▸ MATERIAL PROVIDED
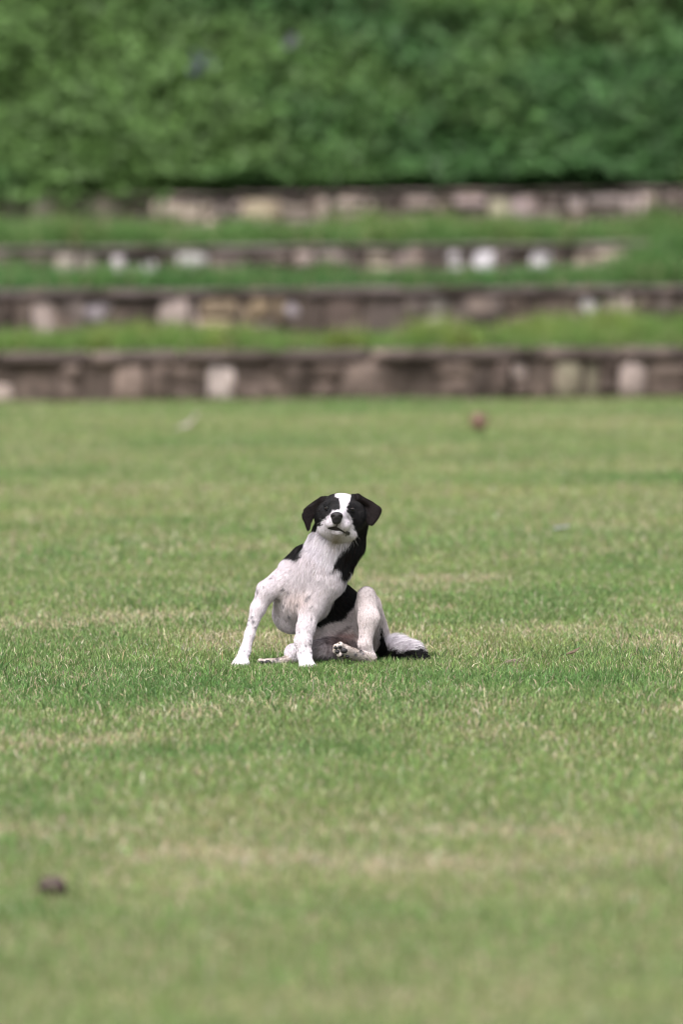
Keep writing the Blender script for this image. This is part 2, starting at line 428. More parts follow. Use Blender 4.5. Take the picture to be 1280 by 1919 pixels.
# taller grass on the terraces
def terrace_grass(y0, y1, z, base, label, n, h0, h1, top, ends=0.0, left=0.0):
    base = base * 1.15
    x = rng.uniform(-5.6, 5.6, n); y = y0 + (y1 - y0) * rng.uniform(0, 1, n) ** .8
    nz = fbm(np.stack([x * 1.3, y * 1.3 + z * 50], -1), 3)
    clump = fbm(np.stack([x * 3.5 + 9, y * 2], -1), 3)
    c = base * (.75 + .55 * nz[:, None]) ; t = sstep(.5, .7, clump)[:, None]
    c = c * (1 - t * .5) + np.array(top) * t * .5
    dry = (rng.uniform(0, 1, n) < .07)[:, None]
    c = np.where(dry, DRY * .8, c) * np.exp(rng.normal(0, .2, (n, 1)))
    h = rng.uniform(h0, h1, n) * (.25 + 1.5 * clump * nz * 1.6) * (1 + ends * sstep(1.9, 2.7, x) + left * sstep(-1.3, -1.7, x))
    v, f, cc = blades(x, y, np.full(n, z - .03), h, rng.uniform(.008, .016, n), rng.uniform(.1, .9, n), c, "t")
    o = mesh_np("terrace_grass", v, f, M_grass, colors=cc)
    tag(o, label, "grass", kind="stuff")
terrace_grass(W1 + .36, W2 - .02, Z1, np.array([.105, .18, .045]), "longer yellow green grass on the lowest terrace", 70000, .06, .22, (.22, .25, .06), .5)
terrace_grass(W2 + .36, W3 - .02, Z2, np.array([.06, .135, .04]), "longer deep green grass on the middle terrace", 70000, .07, .22, (.10, .2, .05), 1.1)
terrace_grass(W3 + .36, W4 - .02, Z3, np.array([.08, .155, .045]), "longer bright green grass on the highest terrace", 80000, .08, .27, (.16, .22, .06), .3, .18)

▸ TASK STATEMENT
Return each line from the material above exactly, but not the pictures.

▸ FINAL ANSWER
Keep writing the Blender script for this image. This is part 2, starting at line 428. More parts follow. Use Blender 4.5. Take the picture to be 1280 by 1919 pixels.
# taller grass on the terraces
def terrace_grass(y0, y1, z, base, label, n, h0, h1, top, ends=0.0, left=0.0):
    base = base * 1.15
    x = rng.uniform(-5.6, 5.6, n); y = y0 + (y1 - y0) * rng.uniform(0, 1, n) ** .8
    nz = fbm(np.stack([x * 1.3, y * 1.3 + z * 50], -1), 3)
    clump = fbm(np.stack([x * 3.5 + 9, y * 2], -1), 3)
    c = base * (.75 + .55 * nz[:, None]) ; t = sstep(.5, .7, clump)[:, None]
    c = c * (1 - t * .5) + np.array(top) * t * .5
    dry = (rng.uniform(0, 1, n) < .07)[:, None]
    c = np.where(dry, DRY * .8, c) * np.exp(rng.normal(0, .2, (n, 1)))
    h = rng.uniform(h0, h1, n) * (.25 + 1.5 * clump * nz * 1.6) * (1 + ends * sstep(1.9, 2.7, x) + left * sstep(-1.3, -1.7, x))
    v, f, cc = blades(x, y, np.full(n, z - .03), h, rng.uniform(.008, .016, n), rng.uniform(.1, .9, n), c, "t")
    o = mesh_np("terrace_grass", v, f, M_grass, colors=cc)
    tag(o, label, "grass", kind="stuff")
terrace_grass(W1 + .36, W2 - .02, Z1, np.array([.105, .18, .045]), "longer yellow green grass on the lowest terrace", 70000, .06, .22, (.22, .25, .06), .5)
terrace_grass(W2 + .36, W3 - .02, Z2, np.array([.06, .135, .04]), "longer deep green grass on the middle terrace", 70000, .07, .22, (.10, .2, .05), 1.1)
terrace_grass(W3 + .36, W4 - .02, Z3, np.array([.08, .155, .045]), "longer bright green grass on the highest terrace", 80000, .08, .27, (.16, .22, .06), .3, .18)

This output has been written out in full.